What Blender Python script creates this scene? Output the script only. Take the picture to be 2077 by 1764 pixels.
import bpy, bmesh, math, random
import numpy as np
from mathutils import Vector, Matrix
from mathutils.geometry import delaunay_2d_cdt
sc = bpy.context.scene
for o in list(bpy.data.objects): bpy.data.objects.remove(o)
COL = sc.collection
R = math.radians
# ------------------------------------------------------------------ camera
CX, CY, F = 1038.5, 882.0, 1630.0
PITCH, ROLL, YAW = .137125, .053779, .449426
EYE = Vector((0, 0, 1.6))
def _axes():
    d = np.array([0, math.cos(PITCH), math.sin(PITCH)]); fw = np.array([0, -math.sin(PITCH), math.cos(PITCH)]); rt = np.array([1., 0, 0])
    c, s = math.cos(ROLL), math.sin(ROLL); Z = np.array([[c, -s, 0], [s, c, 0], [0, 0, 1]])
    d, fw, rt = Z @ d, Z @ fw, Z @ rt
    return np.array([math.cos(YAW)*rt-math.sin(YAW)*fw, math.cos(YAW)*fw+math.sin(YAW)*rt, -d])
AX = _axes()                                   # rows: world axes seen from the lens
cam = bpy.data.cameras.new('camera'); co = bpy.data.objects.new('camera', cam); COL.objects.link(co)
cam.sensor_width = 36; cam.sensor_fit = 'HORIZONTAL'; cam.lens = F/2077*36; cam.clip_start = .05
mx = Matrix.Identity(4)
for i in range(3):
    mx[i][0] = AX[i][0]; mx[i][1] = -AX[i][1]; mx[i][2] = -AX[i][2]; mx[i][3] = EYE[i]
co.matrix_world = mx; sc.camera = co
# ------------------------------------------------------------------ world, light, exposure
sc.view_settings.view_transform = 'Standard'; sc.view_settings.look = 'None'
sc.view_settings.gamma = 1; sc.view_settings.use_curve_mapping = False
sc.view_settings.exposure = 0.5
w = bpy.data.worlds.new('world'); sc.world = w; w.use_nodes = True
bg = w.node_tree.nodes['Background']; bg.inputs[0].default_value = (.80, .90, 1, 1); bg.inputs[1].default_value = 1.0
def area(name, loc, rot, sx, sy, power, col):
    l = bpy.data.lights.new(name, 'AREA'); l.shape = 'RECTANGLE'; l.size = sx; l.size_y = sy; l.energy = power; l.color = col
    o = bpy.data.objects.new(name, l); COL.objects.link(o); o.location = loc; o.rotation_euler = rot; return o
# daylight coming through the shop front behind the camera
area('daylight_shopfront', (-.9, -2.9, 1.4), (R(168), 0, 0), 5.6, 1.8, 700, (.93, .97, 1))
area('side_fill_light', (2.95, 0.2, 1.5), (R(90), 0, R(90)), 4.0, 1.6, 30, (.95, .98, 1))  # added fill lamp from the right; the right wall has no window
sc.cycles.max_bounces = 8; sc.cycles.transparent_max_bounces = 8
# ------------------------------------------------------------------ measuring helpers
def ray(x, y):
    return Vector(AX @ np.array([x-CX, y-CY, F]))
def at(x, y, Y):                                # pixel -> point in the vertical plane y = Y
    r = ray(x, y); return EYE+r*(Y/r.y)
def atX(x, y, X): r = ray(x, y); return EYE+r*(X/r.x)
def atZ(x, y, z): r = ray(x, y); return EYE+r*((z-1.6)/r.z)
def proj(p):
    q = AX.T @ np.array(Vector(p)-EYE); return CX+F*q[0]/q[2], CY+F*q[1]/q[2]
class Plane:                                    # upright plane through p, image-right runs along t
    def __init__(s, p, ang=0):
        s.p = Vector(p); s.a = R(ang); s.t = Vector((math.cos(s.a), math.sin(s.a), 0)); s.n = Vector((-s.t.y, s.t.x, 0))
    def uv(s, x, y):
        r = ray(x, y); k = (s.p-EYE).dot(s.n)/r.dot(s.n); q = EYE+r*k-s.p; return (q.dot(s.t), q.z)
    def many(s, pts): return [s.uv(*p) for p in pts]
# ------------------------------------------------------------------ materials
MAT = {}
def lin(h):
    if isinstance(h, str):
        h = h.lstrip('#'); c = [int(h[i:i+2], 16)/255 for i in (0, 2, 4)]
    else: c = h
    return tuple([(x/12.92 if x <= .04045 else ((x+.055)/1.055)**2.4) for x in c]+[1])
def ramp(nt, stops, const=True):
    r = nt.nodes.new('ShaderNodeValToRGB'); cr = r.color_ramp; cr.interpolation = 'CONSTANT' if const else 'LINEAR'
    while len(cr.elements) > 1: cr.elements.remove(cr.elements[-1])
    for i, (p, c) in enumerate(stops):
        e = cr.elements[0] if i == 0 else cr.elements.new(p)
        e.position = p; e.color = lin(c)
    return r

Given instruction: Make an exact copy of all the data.

The reply:
What Blender Python script creates this scene? Output the script only. Take the picture to be 2077 by 1764 pixels.
import bpy, bmesh, math, random
import numpy as np
from mathutils import Vector, Matrix
from mathutils.geometry import delaunay_2d_cdt
sc = bpy.context.scene
for o in list(bpy.data.objects): bpy.data.objects.remove(o)
COL = sc.collection
R = math.radians
# ------------------------------------------------------------------ camera
CX, CY, F = 1038.5, 882.0, 1630.0
PITCH, ROLL, YAW = .137125, .053779, .449426
EYE = Vector((0, 0, 1.6))
def _axes():
    d = np.array([0, math.cos(PITCH), math.sin(PITCH)]); fw = np.array([0, -math.sin(PITCH), math.cos(PITCH)]); rt = np.array([1., 0, 0])
    c, s = math.cos(ROLL), math.sin(ROLL); Z = np.array([[c, -s, 0], [s, c, 0], [0, 0, 1]])
    d, fw, rt = Z @ d, Z @ fw, Z @ rt
    return np.array([math.cos(YAW)*rt-math.sin(YAW)*fw, math.cos(YAW)*fw+math.sin(YAW)*rt, -d])
AX = _axes()                                   # rows: world axes seen from the lens
cam = bpy.data.cameras.new('camera'); co = bpy.data.objects.new('camera', cam); COL.objects.link(co)
cam.sensor_width = 36; cam.sensor_fit = 'HORIZONTAL'; cam.lens = F/2077*36; cam.clip_start = .05
mx = Matrix.Identity(4)
for i in range(3):
    mx[i][0] = AX[i][0]; mx[i][1] = -AX[i][1]; mx[i][2] = -AX[i][2]; mx[i][3] = EYE[i]
co.matrix_world = mx; sc.camera = co
# ------------------------------------------------------------------ world, light, exposure
sc.view_settings.view_transform = 'Standard'; sc.view_settings.look = 'None'
sc.view_settings.gamma = 1; sc.view_settings.use_curve_mapping = False
sc.view_settings.exposure = 0.5
w = bpy.data.worlds.new('world'); sc.world = w; w.use_nodes = True
bg = w.node_tree.nodes['Background']; bg.inputs[0].default_value = (.80, .90, 1, 1); bg.inputs[1].default_value = 1.0
def area(name, loc, rot, sx, sy, power, col):
    l = bpy.data.lights.new(name, 'AREA'); l.shape = 'RECTANGLE'; l.size = sx; l.size_y = sy; l.energy = power; l.color = col
    o = bpy.data.objects.new(name, l); COL.objects.link(o); o.location = loc; o.rotation_euler = rot; return o
# daylight coming through the shop front behind the camera
area('daylight_shopfront', (-.9, -2.9, 1.4), (R(168), 0, 0), 5.6, 1.8, 700, (.93, .97, 1))
area('side_fill_light', (2.95, 0.2, 1.5), (R(90), 0, R(90)), 4.0, 1.6, 30, (.95, .98, 1))  # added fill lamp from the right; the right wall has no window
sc.cycles.max_bounces = 8; sc.cycles.transparent_max_bounces = 8
# ------------------------------------------------------------------ measuring helpers
def ray(x, y):
    return Vector(AX @ np.array([x-CX, y-CY, F]))
def at(x, y, Y):                                # pixel -> point in the vertical plane y = Y
    r = ray(x, y); return EYE+r*(Y/r.y)
def atX(x, y, X): r = ray(x, y); return EYE+r*(X/r.x)
def atZ(x, y, z): r = ray(x, y); return EYE+r*((z-1.6)/r.z)
def proj(p):
    q = AX.T @ np.array(Vector(p)-EYE); return CX+F*q[0]/q[2], CY+F*q[1]/q[2]
class Plane:                                    # upright plane through p, image-right runs along t
    def __init__(s, p, ang=0):
        s.p = Vector(p); s.a = R(ang); s.t = Vector((math.cos(s.a), math.sin(s.a), 0)); s.n = Vector((-s.t.y, s.t.x, 0))
    def uv(s, x, y):
        r = ray(x, y); k = (s.p-EYE).dot(s.n)/r.dot(s.n); q = EYE+r*k-s.p; return (q.dot(s.t), q.z)
    def many(s, pts): return [s.uv(*p) for p in pts]
# ------------------------------------------------------------------ materials
MAT = {}
def lin(h):
    if isinstance(h, str):
        h = h.lstrip('#'); c = [int(h[i:i+2], 16)/255 for i in (0, 2, 4)]
    else: c = h
    return tuple([(x/12.92 if x <= .04045 else ((x+.055)/1.055)**2.4) for x in c]+[1])
def ramp(nt, stops, const=True):
    r = nt.nodes.new('ShaderNodeValToRGB'); cr = r.color_ramp; cr.interpolation = 'CONSTANT' if const else 'LINEAR'
    while len(cr.elements) > 1: cr.elements.remove(cr.elements[-1])
    for i, (p, c) in enumerate(stops):
        e = cr.elements[0] if i == 0 else cr.elements.new(p)
        e.position = p; e.color = lin(c)
    return r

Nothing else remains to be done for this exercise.